Bolivia contemplates legalisation of coca

The Bolivian government is considering a plan to resume cultivation of the raw ingredient in cocaine in a remote jungle basin, allowing farmers to cultivate small plots of the crop in a move aimed at averting nationwide strikes and unrest.

Bolivia contemplates legalisation of coca

The Bolivian government is considering a plan to resume cultivation of the raw ingredient in cocaine in a remote jungle basin, allowing farmers to cultivate small plots of the crop in a move aimed at averting nationwide strikes and unrest.

“We’ve begun serious dialogues with coca growers with the aim of combating drug trafficking and maintaining social tranquility,” Vice Minister of Social Defence Ernesto Justiniano has told The Associated Press. “And one of the alternatives is to allow the possibility of half a cato (0.20 acre) to every coca farmer.”

The government will conduct a six-month study to determine the size of the nation’s legal market for coca, the base ingredient of cocaine, Mr Justiniano said.

Set at 29,652 acres, the coca crop from legal cultivation supplies millions of people who chew the leaves, which act as a stimulant and can stave off hunger.

If the legal market increased, some 15,000 coca farmers in the Chapare – a jungle basin that supplied half of all cocaine in the world five years ago - would be allowed to cultivate coca on plots up to 8,610sq ft, he said.

Justiniano said the programme would hurt drug traffickers by giving the government more control over what is now a clandestine industry in the jungle lowlands.

But US officials say expanding the legal market for coca in Bolivia would lead to another 7,000 hectares of coca that would feed the international cocaine supplies.

US officials have threatened cuts in US aid and say legalisation would jeopardise the country’s free trade agreements, such as the Free Trade Area of the Americas.

“Our policy is very clear and it remains clear,” said an official at the US embassy in Bogota. “Any proposal that would legitimise or legalise any coca in the Chapare would be a violation of Bolivian law and a violation of international treaties to which Bolivia is a signatory.”

US-trained Bolivian soldiers trying to eradicate coca crops often engage in gunfights with farmers in the Chapare.

But coca growers have become a potent political force under the leadership of Socialist Evo Morales, who lost last year’s presidential election by two percentage points.

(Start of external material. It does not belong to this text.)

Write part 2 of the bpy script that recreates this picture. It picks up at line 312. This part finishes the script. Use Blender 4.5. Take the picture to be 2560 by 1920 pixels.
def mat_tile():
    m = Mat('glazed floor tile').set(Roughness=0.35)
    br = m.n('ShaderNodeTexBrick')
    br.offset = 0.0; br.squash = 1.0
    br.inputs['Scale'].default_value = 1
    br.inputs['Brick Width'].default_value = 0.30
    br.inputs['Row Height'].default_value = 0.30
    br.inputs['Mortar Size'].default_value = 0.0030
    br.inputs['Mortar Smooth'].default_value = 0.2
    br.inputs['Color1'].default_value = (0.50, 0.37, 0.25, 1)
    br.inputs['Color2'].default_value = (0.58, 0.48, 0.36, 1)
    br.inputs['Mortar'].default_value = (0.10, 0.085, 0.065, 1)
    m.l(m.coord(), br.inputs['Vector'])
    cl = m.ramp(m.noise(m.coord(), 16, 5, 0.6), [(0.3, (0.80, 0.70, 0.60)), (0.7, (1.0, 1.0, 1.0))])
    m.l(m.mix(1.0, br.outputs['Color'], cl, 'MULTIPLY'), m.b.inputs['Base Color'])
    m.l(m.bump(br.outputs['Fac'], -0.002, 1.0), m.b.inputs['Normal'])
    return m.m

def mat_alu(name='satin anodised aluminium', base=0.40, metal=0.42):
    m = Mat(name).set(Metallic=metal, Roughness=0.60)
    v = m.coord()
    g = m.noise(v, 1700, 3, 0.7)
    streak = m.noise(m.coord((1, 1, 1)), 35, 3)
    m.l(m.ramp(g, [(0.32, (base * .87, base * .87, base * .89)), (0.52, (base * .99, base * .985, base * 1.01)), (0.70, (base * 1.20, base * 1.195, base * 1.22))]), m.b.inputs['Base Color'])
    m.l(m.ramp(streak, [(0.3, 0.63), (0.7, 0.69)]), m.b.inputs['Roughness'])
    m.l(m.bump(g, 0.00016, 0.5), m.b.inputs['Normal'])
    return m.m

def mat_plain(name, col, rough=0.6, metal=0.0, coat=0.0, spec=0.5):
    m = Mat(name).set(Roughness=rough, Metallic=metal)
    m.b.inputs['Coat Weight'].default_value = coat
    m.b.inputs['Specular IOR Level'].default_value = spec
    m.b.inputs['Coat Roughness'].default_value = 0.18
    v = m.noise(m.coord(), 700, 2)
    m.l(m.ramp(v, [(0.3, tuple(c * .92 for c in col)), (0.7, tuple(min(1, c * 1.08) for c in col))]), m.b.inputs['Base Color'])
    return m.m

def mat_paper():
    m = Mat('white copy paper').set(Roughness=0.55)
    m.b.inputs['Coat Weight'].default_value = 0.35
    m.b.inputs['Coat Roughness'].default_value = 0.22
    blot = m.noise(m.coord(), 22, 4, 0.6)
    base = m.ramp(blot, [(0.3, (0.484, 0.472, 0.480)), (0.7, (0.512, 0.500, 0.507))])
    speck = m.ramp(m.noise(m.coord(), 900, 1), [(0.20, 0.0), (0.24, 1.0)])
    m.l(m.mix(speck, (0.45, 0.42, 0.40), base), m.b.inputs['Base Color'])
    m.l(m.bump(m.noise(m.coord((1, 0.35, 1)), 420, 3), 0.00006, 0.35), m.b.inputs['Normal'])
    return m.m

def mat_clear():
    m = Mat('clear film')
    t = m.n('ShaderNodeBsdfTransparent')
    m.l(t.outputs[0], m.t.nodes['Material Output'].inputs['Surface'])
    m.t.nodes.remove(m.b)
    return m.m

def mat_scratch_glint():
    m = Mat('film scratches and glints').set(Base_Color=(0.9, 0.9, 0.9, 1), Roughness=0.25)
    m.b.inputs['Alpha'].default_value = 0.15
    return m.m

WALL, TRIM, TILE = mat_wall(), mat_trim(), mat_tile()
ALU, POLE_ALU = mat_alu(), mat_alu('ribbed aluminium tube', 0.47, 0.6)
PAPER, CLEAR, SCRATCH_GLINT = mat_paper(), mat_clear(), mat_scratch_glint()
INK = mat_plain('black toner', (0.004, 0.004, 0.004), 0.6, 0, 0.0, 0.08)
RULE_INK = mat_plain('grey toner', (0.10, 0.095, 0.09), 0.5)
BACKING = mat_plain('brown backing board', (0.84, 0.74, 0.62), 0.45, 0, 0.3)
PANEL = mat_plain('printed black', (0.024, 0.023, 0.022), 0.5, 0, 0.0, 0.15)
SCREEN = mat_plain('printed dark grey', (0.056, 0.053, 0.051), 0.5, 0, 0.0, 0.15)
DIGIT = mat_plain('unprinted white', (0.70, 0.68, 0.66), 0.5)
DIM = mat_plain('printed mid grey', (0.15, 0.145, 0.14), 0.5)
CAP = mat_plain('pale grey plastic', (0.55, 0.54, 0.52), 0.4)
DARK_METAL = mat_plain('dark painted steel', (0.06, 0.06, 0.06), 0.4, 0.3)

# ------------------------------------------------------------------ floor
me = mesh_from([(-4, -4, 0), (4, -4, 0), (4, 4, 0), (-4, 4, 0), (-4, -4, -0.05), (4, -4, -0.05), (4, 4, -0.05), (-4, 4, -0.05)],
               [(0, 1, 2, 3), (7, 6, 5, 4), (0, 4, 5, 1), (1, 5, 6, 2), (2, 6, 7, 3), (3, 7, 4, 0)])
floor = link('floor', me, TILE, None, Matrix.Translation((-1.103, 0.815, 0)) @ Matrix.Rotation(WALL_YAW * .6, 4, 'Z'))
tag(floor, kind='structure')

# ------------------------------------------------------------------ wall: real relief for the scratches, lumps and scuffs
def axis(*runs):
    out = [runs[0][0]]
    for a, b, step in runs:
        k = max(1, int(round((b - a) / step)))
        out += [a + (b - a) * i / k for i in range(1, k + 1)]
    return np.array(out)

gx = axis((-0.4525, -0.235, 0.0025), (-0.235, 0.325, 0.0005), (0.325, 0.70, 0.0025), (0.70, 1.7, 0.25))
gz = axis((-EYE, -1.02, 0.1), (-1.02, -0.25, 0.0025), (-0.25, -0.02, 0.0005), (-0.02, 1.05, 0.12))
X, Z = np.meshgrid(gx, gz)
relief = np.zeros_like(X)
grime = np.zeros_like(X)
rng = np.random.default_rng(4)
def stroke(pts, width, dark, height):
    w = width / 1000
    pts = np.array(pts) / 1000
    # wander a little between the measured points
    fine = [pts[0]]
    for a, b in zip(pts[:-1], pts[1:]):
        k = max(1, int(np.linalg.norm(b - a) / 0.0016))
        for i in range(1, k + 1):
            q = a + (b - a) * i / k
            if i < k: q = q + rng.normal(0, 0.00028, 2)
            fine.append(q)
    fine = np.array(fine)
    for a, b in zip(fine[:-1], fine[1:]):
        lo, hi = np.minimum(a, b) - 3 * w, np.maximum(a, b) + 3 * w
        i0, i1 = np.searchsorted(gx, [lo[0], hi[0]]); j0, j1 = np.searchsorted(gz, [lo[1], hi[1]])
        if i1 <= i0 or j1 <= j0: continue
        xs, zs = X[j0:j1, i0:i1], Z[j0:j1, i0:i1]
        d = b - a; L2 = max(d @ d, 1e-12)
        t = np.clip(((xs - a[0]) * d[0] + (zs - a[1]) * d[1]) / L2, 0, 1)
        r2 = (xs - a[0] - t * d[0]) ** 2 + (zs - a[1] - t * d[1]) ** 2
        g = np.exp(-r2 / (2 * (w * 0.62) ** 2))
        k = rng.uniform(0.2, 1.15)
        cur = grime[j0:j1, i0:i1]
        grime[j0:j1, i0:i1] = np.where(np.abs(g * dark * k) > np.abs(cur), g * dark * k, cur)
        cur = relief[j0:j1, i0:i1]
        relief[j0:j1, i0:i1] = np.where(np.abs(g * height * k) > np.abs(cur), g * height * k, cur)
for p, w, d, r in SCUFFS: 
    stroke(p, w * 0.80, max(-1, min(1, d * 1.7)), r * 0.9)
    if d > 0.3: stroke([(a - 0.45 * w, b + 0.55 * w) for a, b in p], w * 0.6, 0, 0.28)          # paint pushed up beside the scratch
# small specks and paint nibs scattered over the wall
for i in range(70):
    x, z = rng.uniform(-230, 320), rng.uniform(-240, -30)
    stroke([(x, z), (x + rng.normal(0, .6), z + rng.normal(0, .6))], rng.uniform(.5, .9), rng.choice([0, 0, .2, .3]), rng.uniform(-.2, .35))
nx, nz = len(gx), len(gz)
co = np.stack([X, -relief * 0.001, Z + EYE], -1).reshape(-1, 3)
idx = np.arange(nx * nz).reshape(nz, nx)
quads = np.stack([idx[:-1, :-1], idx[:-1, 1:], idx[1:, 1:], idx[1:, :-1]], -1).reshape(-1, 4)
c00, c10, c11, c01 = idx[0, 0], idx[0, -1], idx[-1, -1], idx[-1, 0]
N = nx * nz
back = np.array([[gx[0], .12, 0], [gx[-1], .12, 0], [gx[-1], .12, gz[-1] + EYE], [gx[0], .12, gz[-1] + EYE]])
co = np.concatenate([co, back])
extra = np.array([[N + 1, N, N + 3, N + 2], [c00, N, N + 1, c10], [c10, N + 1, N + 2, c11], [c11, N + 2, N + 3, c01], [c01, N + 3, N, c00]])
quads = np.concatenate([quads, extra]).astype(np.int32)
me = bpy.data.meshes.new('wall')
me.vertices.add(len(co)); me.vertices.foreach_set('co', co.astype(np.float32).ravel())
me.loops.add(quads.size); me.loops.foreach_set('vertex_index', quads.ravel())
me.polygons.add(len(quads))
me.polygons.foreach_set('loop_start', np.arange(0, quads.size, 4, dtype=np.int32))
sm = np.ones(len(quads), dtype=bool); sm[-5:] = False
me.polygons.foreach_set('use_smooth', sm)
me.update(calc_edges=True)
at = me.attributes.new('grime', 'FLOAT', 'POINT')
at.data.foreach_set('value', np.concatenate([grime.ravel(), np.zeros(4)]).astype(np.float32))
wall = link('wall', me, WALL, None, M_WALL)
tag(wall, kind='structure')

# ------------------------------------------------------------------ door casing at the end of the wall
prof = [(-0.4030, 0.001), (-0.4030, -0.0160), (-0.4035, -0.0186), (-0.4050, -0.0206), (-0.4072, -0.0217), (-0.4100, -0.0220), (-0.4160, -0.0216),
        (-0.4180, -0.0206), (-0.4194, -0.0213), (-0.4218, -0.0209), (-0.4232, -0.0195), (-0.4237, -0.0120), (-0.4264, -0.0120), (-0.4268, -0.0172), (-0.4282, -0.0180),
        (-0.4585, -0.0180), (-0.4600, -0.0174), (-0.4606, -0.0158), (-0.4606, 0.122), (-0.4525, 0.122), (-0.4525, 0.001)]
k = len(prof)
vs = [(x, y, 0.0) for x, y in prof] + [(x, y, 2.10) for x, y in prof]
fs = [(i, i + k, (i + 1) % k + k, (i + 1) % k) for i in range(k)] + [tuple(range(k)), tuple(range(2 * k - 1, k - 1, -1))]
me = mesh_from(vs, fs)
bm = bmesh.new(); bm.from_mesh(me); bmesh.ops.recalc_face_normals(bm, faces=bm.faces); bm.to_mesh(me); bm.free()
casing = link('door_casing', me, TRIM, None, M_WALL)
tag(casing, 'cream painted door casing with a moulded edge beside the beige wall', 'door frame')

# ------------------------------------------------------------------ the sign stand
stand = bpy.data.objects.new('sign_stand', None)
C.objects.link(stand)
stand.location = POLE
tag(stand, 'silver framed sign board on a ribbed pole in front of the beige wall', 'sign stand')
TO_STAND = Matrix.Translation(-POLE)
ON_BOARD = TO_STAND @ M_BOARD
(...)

In the wake of riots that left 30 dead and the government nearly collapsed two weeks ago, coca growers threatened again to shut down the country largest highway. President Gonzalo Sanchez de Lozada’s proposal for an income tax hike sparked the riots, and he has since withdrawn the proposal.

“Bolivia has suddenly been confronted by a unified burst of anger from movements on all sides,” said Jim Shultz, executive director of the Democracy Centre, a human rights group based in Cochabamba, Bolivia’s third largest city. ”This is bargaining time. The president is weak and ready to give away the store. Opposition groups are making sure they’ve got their order in.”

Human rights groups also say the US war on drugs has killed peasants and farmers and ruined the country’s commerce by turning the nation’s most important highway into a 200-mile battlefront.

“America’s single-minded focus on drug eradication in Bolivia has undermined the fragile democracy officials in Bolivia have,” said Laurie Freeman, an associate for drug policy at the Washington Office on Latin America, another human rights group.

US officials also fear relaxing the drug policy will bolster Mr Morales’s stature.

“One of the things that destabilised Bolivia in the past was a rampant, unfettered drug trade,” the US official said. “It would be a shame to turn around and go backwards.”